I recall that I spent all of the money that I was paid for that cartoon on buying copies of Ebony. That should give you some idea of my feelings.

Have you ever encountered any professional adversity due to your race? If so, what was your response?

Of course I have, even yet today, but I have learned to use it to my advantage.

The more anyone tries to hold me back, the more it motivates me to reach my goal.

Who are some of your influences, artistic or otherwise?

It has to be the late Morrie Turner and Sammy Davis,Jr.

As for Morrie, I never met him, but I spoke with him weekly on the phone during the 70′s.
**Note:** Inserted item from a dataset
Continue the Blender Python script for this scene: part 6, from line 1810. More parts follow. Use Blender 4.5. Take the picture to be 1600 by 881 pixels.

Sammy,of course, was not a cartoonist, but he gave me my first break by syndicating The Candy Man a comic strip I created based upon his song and character.

What does your family think of your cartooning occupation?

The family loves it! We live in a small community where everyone knows cartoonist Bill Murray.

I have three kids: two girls (one whom is eight years old and loves to draw) and a son who is in his thirties.

What is a typical “workday” like for you?

My typical “workday” begins around 9:00am and ends around 10:00 pm. I work six-days-a-week if I’m lucky and don’t have a deadline that requires working on Sunday.

What is your creative process? Do you seal yourself off from others until the project is finished? Do you work in a public environment? Is there total silence or do you have background music/TV for inspirational ambiance?

I work best with something going on in the background, whether it’s television, music, or Facebook. And I try to take small, quick breaks.

Are there any sensitive subject matters that you refuse to tackle, in order to avoid any sort of public/professional backlash? (political, cultural, sexual preferences, etc….?)

In my career I have had to handle all sort of subject matters that I did not personally agreed with, but I accepted them because these conditions came as a part of doing the job.

What new projects do you have in the works these days?

I have always felt that an artist must stay on top of what’s-hot and what’s-not). My latest project is creating interactive storybooks for iPad‘s, iPod‘s, and other tablets and mobile devices.

What advice can you give a budding artist who wishes to make cartooning a career ?

Prepare yourself for that career. Learn all you can. Most cartoonists are freelancers, so you must continually submit…submit..and submit.

What advice can you give a newcomer who encounters initial rejection or even “common internet animosity” such as hate-filled comments or unprovoked negativity?

Rejection is a part of the game. I have gotten enough rejection slips over the years to wallpaper every room in my home.

You have to think “Am I gonna WIN….or will I let those people who are filled with hate and animosity win?”